BOGOR, KOMPAS.com - Kasus dugaan korupsi kartu tanda penduduk elektronik (e-KTP) bergulir dengan mengungkap sejumlah nama yang diduga terlibat. 

Dalam dakwaan dua terdakwa, yakni mantan Direktur Pengelola Informasi Administrasi Kependudukan, Direktorat Jenderal Kependudukan dan Pencatatan Sipil Kemendagri Sugiharto, dan mantan Direktur Jenderal Kependudukan dan Pencatatan Sipil, Irman, yang dibacakan di Pengadilan Tipikor, Jakarta, Kamis (9/3/2017), banyak nama yang disebut menerima uang hasil korupsi.

Kepala Pusat Pelaporan dan Analisis Transaksi Keuangan (PPATK) Kiagus Ahmad Badaruddin menanggapi proses hukum kasus yang merugikan negara senilai Rp 2,3 triliun itu. 

PPATK, kata dia, mendukung proses hukum kasus tersebut. Namun, sedianya pengusutan tetap mengedepankan asas-asas hukum yang berlaku.

(Baca: Cerita Mantan Pimpinan KPK yang Enggan Buat E-KTP)

"Kami itu sebagai FIU (Financial Intelejen Unit), sesuai dengan kewenangan yang diberikan dalam undang-undang, maka kami diminta ataupun tidak diminta akan mendukung aparat penegak hukum, tentunya dengan mengedepankan prinsip praduga tak bersalah," ujar Badaruddin di Bogor, Jumat (24/3/2017).

Menurut Badaruddin, jikapun kasus tersebut dianalisis oleh PPATK, hasilnya tidak serta merta bisa disampaikan ke KPK.

Selain itu, juga tidak bisa dipastikan bahwa orang-orang yang disebutkan dalam dakwaan bisa dibuktikan kesalahannya.

Sebab, bisa jadi langkah penyelidikan yang ditempuh KPK berbeda dengan PPATK.

"Itu belum tentu cocok dengan strategi penyelidikan ataupun penyidikan yang akan dikembangkan oleh pihak penyidik. Jadi kami belum bisa menjelaskan orang-perorangnya," kata dia.

(Baca: Pimpinan KPK Pastikan Tak Ada Saksi yang Ditekan dalam Penyidikan Kasus E-KTP)

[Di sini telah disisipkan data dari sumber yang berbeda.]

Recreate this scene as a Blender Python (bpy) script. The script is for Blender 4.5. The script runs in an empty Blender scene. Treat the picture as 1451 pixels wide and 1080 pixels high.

Selain itu, jikapun PPATK menganalisis kemudian menemukan indikasi siapa saja orang yang turut terlibat, pihaknya juga tidak bisa menyampaikan secara terbuka. Sebab, undang-undang telah mengatur hal tersebut.

"Kami tidak bisa menyampaikan itu, karena itu tidak sesuai dengan undang-undang," ujarnya.

Seperti diketahui, banyak nama yang disebut dalam surat dakwaan kasus korupsi e-KTP.

Sejumlah anggota Komisi II DPR periode 2009-2014, disebut menerima fee dari uang yang dianggarkan dalam proyek e-KTP senilai Rp 5,9 triliun.